Canadian farmland avoids housing market downturn as prices rise 13%
There’s an outlier in Canadian real estate that has yet to see a pinch from rising interest rates: farmland.
The average cost of farmland in Canada rose nearly 13 per cent in 2022, the biggest increase since 2014, according to a new report from government-owned agricultural lender Farm Credit Canada.

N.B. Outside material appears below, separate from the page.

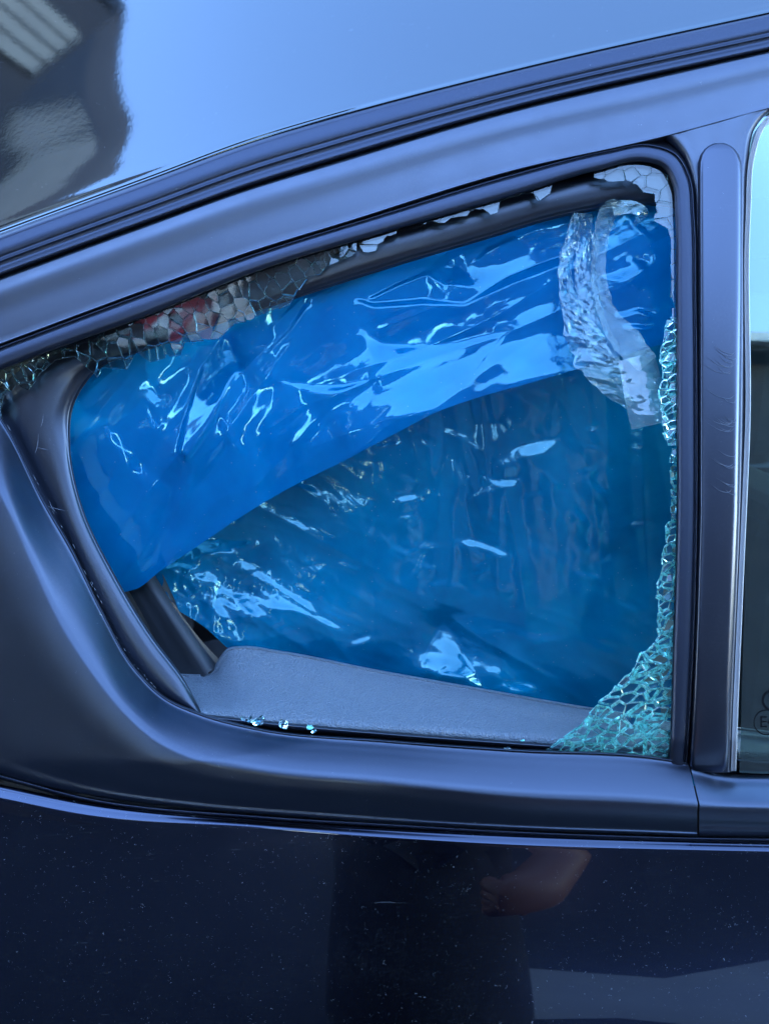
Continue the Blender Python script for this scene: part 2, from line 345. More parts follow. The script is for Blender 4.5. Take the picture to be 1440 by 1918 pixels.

While higher interest rates and pricier fertilizer costs for farmers were expected to hamper land prices and sales, demand was “robust,” the report said.
“We’re not yet seeing the full impact of higher interest rates on the demand for farmland,” said J.P. Gervais, Farm Credit Canada’s chief economist, noting tight supplies is a big driver of the gains.
Canada’s housing market slowed last year as the central bank embarked on its round of interest rates hikes, pressuring home sales and fueling a drop in prices. Farmland in Ontario, meanwhile, saw the biggest gains in the country, with prices jumping 19 per cent amid strong demand from large farm operations and investors, Farm Credit Canada said.
Higher borrowing and fertilizer costs are expected to weigh on sales in 2023, though prices will probably rise, just at a slower rate, Gervais said. Strong demand and limited supply of farmland will help the market remain “fairly stable,” he said.